-- BEGIN Data extract --

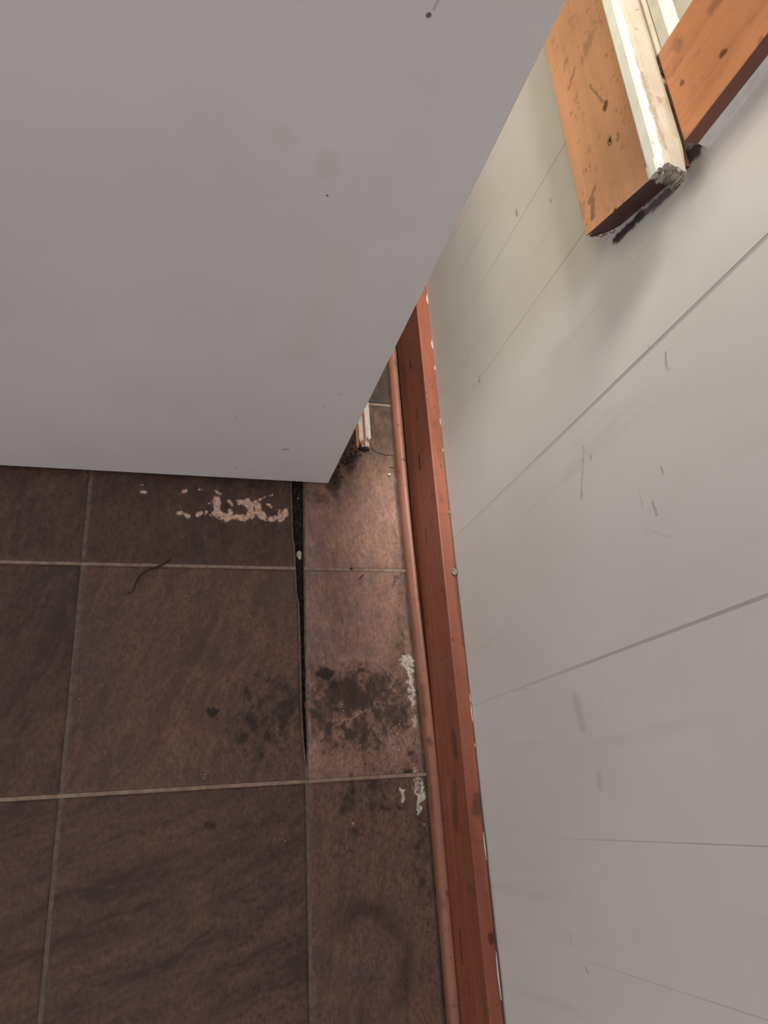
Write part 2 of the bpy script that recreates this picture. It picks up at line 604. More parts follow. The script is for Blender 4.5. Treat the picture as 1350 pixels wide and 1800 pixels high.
G = 0.0024   # half a joint
tile_mats = [tile_material('slate_print_%d' % i, a, s, tn, sk) for i, (a, s, tn, sk) in enumerate([
    (math.radians(70), 1.3, .86, .5), (math.radians(86), 4.1, .62, .45), (math.radians(17), 7.7, .62, .85),
    (math.radians(98), 2.2, 1.85, .5), (math.radians(70), 9.4, .60, .5),
    (math.radians(80), 5.9, .95, .45)])]
near = {(2, 2): (2, .0015), (3, 2): (0, .0012), (4, 2): (1, .0012)}
for r in range(len(ROWS) - 1):
    y0, y1 = ROWS[r] + G, ROWS[r + 1] - G
    for c in range(len(COLS)):
        x0 = COLS[c] + G
        if c == len(COLS) - 1:
            mi, st = {2: (2, .0014), 3: (0, .0013), 4: (1, .0012)}.get(r, (4, .006))
            build_tile(lambda Y, x0=x0: np.full_like(Y, x0), lambda Y: xl(Y) - .0022, y0, y1, tile_mats[mi], st)
        else:
            x1 = COLS[c + 1] - G
            st = .0022 if c == len(COLS) - 2 and r in (2, 3, 4) else .010
            build_tile(lambda Y, x0=x0: np.full_like(Y, x0), lambda Y, x1=x1: np.full_like(Y, x1), y0, y1,
                       tile_mats[(r * 2 + c + 1) % 5 if r != 3 else 4], st)
    st = .0012 if r in (2, 3, 4) else (.003 if r == 5 else .006)
    build_tile(lambda Y: xr(Y) + .0024, lambda Y: np.full_like(Y, .3725), y0, y1, tile_mats[3 if r in (3, 4) else 5], st)  # lighter and darker copies along the strip: light falling there painted into tone


def grout_sheet(lo, hi):
    ys = np.unique(np.concatenate([np.array(XL_Y), np.array(XR_Y), [ROWS[0], ROWS[-1]]]))
    ys = ys[(ys >= ROWS[0]) & (ys <= ROWS[-1])]
    return sweep(lambda y: [(float(lo(y)), y, -.0088), (float(hi(y)), y, -.0088), (float(hi(y)), y, -.0013), (float(lo(y)), y, -.0013)], list(ys))


for lo, hi in ((lambda y: COLS[0], xl), (xr, lambda y: .3735)):
    v, f = grout_sheet(lo, hi)
    fix_normals(link('grout', v, f, M_GROUT, floor))

M_JOINTF = simple('pale_sanded_joint', (0.250, 0.172, 0.132), (0.350, 0.248, 0.192), 90, 0.75, 0.3, 0.0006)
for yr in ROWS[1:-1]:
    for x0, x1 in ((COLS[0], float(xl(yr)) - .0004), (float(xr(yr)) + .0004, .3728)):
        v, f = box(x0, x1, yr - G + .0001, yr + G - .0001, -.0030, -.00085)
        link('joint', v, f, M_JOINTF, floor)

# ------------------------------------------------------------------ wall of painted boards
def wall_material():
    t = NT('off_white_wall_paint')
    p = t.pos()
    big = t.noise(p, 5.0, 4).outputs[0]
    col = t.ramp(big, [(0.32, (0.68, 0.64, 0.60)), (0.68, (0.73, 0.70, 0.665))])
    st = t.noise(t.mapping(p, scale=(1, 14, 1.6)), 2.0, 3).outputs[0]
    col = t.mix(t.mrange(st, .58, .76, 0, .28), col, (0.56, 0.49, 0.42))
    wp = t.warp(p, 300.0, 0.006)
    x = W
    marks = [((x, .342, .618), (x, .331, .6155), 0.00055, 0.00187, 0.44), ((x, .331, .6155), (x, .326, .617), 0.00055, 0.00225, 0.21),
             ((x, .3255, .4767), (x, .277, .456), 0.00039, 0.00120, 0.44), ((x, .284, .459), (x, .277, .456), 0.00066, 0.00225, 0.44),
             ((x, .3095, .4848), (x, .307, .484), 0.00055, 0.00225, 0.48),
             ((x, .2525, .581), (x, .245, .5815), 0.00044, 0.00150, 0.40), ((x, .228, .5605), (x, .216, .562), 0.00049, 0.00187, 0.48),
             ((x, .2475, .546), (x, .2275, .5459), 0.00033, 0.00120, 0.23), ((x, .209, .544), (x, .1905, .5735), 0.00033, 0.00113, 0.17),
             ((x, .684, .429), (x, .676, .430), 0.00088, 0.00300, 0.56), ((x, .629, .503), (x, .624, .503), 0.00055, 0.00187, 0.56),
             ((x, .5405, .266), (x, .534, .2655), 0.00083, 0.00225, 0.72), ((x, .117, .258), (x, .1165, .259), 0.00077, 0.00150, 0.64),
             ((x, .116, .275), (x, .1155, .276), 0.00055, 0.00150, 0.60), ((x, .122, .27), (x, .112, .278), 0.00028, 0.00075, 0.40), ((x, .086, .383), (x, .060, .386), 0.00165, 0.00900, 0.21),
             ((x, .015, .402), (x, .003, .400), 0.00110, 0.00600, 0.17), ((x, -.155, .321), (x, -.160, .324), 0.00055, 0.00150, 0.48),
             ((x, -.130, .300), (x, -.142, .298), 0.00044, 0.00150, 0.24), ((x, -.148, .135), (x, -.149, .137), 0.00055, 0.00150, 0.40),
             ((x, .36, .60), (x, .362, .601), 0.00044, 0.00075, 0.40), ((x, .42, .50), (x, .4205, .5005), 0.00055, 0.00075, 0.40)]
    col = t.mix(t.capsules(wp, marks), col, (0.20, 0.14, 0.105))
    # sooty streak left beside the window apron's end, plus painted shade behind the sill horn
    wp2 = t.warp(t.mapping(p, scale=(1, 1, 1)), 130.0, 0.010)
    soot_and_shade = [((x, .4900, .593), (x, .4825, .632), .0028, .004, 1.0), ((x, .4825, .632), (x, .472, .672), .0026, .005, .85),
            ((x, .4905, .589), (x, .4895, .598), .0024, .003, .9), ((x, .4785, .706), (x, .4825, .694), .0045, .004, .85)]
    col = t.mix(t.capsules(wp2, soot_and_shade), col, (0.022, 0.018, 0.018))
    halo = [((x, .480, .600), (x, .470, .660), .003, .022, .22)]
    col = t.mix(t.capsules(wp2, halo), col, (0.20, 0.17, 0.18))
    fine = t.noise(p, 420.0, 2).outputs[0]
    h = t.math('ADD', t.math('MULTIPLY', big, .6), t.math('MULTIPLY', fine, .25))
    return t.done(col, .48, h, .22, .0012, .35)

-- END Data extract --

Omit every picture, then repeat the remaining data exactly as it appears above.

Write part 2 of the bpy script that recreates this picture. It picks up at line 604. More parts follow. The script is for Blender 4.5. Treat the picture as 1350 pixels wide and 1800 pixels high.
G = 0.0024   # half a joint
tile_mats = [tile_material('slate_print_%d' % i, a, s, tn, sk) for i, (a, s, tn, sk) in enumerate([
    (math.radians(70), 1.3, .86, .5), (math.radians(86), 4.1, .62, .45), (math.radians(17), 7.7, .62, .85),
    (math.radians(98), 2.2, 1.85, .5), (math.radians(70), 9.4, .60, .5),
    (math.radians(80), 5.9, .95, .45)])]
near = {(2, 2): (2, .0015), (3, 2): (0, .0012), (4, 2): (1, .0012)}
for r in range(len(ROWS) - 1):
    y0, y1 = ROWS[r] + G, ROWS[r + 1] - G
    for c in range(len(COLS)):
        x0 = COLS[c] + G
        if c == len(COLS) - 1:
            mi, st = {2: (2, .0014), 3: (0, .0013), 4: (1, .0012)}.get(r, (4, .006))
            build_tile(lambda Y, x0=x0: np.full_like(Y, x0), lambda Y: xl(Y) - .0022, y0, y1, tile_mats[mi], st)
        else:
            x1 = COLS[c + 1] - G
            st = .0022 if c == len(COLS) - 2 and r in (2, 3, 4) else .010
            build_tile(lambda Y, x0=x0: np.full_like(Y, x0), lambda Y, x1=x1: np.full_like(Y, x1), y0, y1,
                       tile_mats[(r * 2 + c + 1) % 5 if r != 3 else 4], st)
    st = .0012 if r in (2, 3, 4) else (.003 if r == 5 else .006)
    build_tile(lambda Y: xr(Y) + .0024, lambda Y: np.full_like(Y, .3725), y0, y1, tile_mats[3 if r in (3, 4) else 5], st)  # lighter and darker copies along the strip: light falling there painted into tone


def grout_sheet(lo, hi):
    ys = np.unique(np.concatenate([np.array(XL_Y), np.array(XR_Y), [ROWS[0], ROWS[-1]]]))
    ys = ys[(ys >= ROWS[0]) & (ys <= ROWS[-1])]
    return sweep(lambda y: [(float(lo(y)), y, -.0088), (float(hi(y)), y, -.0088), (float(hi(y)), y, -.0013), (float(lo(y)), y, -.0013)], list(ys))


for lo, hi in ((lambda y: COLS[0], xl), (xr, lambda y: .3735)):
    v, f = grout_sheet(lo, hi)
    fix_normals(link('grout', v, f, M_GROUT, floor))

M_JOINTF = simple('pale_sanded_joint', (0.250, 0.172, 0.132), (0.350, 0.248, 0.192), 90, 0.75, 0.3, 0.0006)
for yr in ROWS[1:-1]:
    for x0, x1 in ((COLS[0], float(xl(yr)) - .0004), (float(xr(yr)) + .0004, .3728)):
        v, f = box(x0, x1, yr - G + .0001, yr + G - .0001, -.0030, -.00085)
        link('joint', v, f, M_JOINTF, floor)

# ------------------------------------------------------------------ wall of painted boards
def wall_material():
    t = NT('off_white_wall_paint')
    p = t.pos()
    big = t.noise(p, 5.0, 4).outputs[0]
    col = t.ramp(big, [(0.32, (0.68, 0.64, 0.60)), (0.68, (0.73, 0.70, 0.665))])
    st = t.noise(t.mapping(p, scale=(1, 14, 1.6)), 2.0, 3).outputs[0]
    col = t.mix(t.mrange(st, .58, .76, 0, .28), col, (0.56, 0.49, 0.42))
    wp = t.warp(p, 300.0, 0.006)
    x = W
    marks = [((x, .342, .618), (x, .331, .6155), 0.00055, 0.00187, 0.44), ((x, .331, .6155), (x, .326, .617), 0.00055, 0.00225, 0.21),
             ((x, .3255, .4767), (x, .277, .456), 0.00039, 0.00120, 0.44), ((x, .284, .459), (x, .277, .456), 0.00066, 0.00225, 0.44),
             ((x, .3095, .4848), (x, .307, .484), 0.00055, 0.00225, 0.48),
             ((x, .2525, .581), (x, .245, .5815), 0.00044, 0.00150, 0.40), ((x, .228, .5605), (x, .216, .562), 0.00049, 0.00187, 0.48),
             ((x, .2475, .546), (x, .2275, .5459), 0.00033, 0.00120, 0.23), ((x, .209, .544), (x, .1905, .5735), 0.00033, 0.00113, 0.17),
             ((x, .684, .429), (x, .676, .430), 0.00088, 0.00300, 0.56), ((x, .629, .503), (x, .624, .503), 0.00055, 0.00187, 0.56),
             ((x, .5405, .266), (x, .534, .2655), 0.00083, 0.00225, 0.72), ((x, .117, .258), (x, .1165, .259), 0.00077, 0.00150, 0.64),
             ((x, .116, .275), (x, .1155, .276), 0.00055, 0.00150, 0.60), ((x, .122, .27), (x, .112, .278), 0.00028, 0.00075, 0.40), ((x, .086, .383), (x, .060, .386), 0.00165, 0.00900, 0.21),
             ((x, .015, .402), (x, .003, .400), 0.00110, 0.00600, 0.17), ((x, -.155, .321), (x, -.160, .324), 0.00055, 0.00150, 0.48),
             ((x, -.130, .300), (x, -.142, .298), 0.00044, 0.00150, 0.24), ((x, -.148, .135), (x, -.149, .137), 0.00055, 0.00150, 0.40),
             ((x, .36, .60), (x, .362, .601), 0.00044, 0.00075, 0.40), ((x, .42, .50), (x, .4205, .5005), 0.00055, 0.00075, 0.40)]
    col = t.mix(t.capsules(wp, marks), col, (0.20, 0.14, 0.105))
    # sooty streak left beside the window apron's end, plus painted shade behind the sill horn
    wp2 = t.warp(t.mapping(p, scale=(1, 1, 1)), 130.0, 0.010)
    soot_and_shade = [((x, .4900, .593), (x, .4825, .632), .0028, .004, 1.0), ((x, .4825, .632), (x, .472, .672), .0026, .005, .85),
            ((x, .4905, .589), (x, .4895, .598), .0024, .003, .9), ((x, .4785, .706), (x, .4825, .694), .0045, .004, .85)]
    col = t.mix(t.capsules(wp2, soot_and_shade), col, (0.022, 0.018, 0.018))
    halo = [((x, .480, .600), (x, .470, .660), .003, .022, .22)]
    col = t.mix(t.capsules(wp2, halo), col, (0.20, 0.17, 0.18))
    fine = t.noise(p, 420.0, 2).outputs[0]
    h = t.math('ADD', t.math('MULTIPLY', big, .6), t.math('MULTIPLY', fine, .25))
    return t.done(col, .48, h, .22, .0012, .35)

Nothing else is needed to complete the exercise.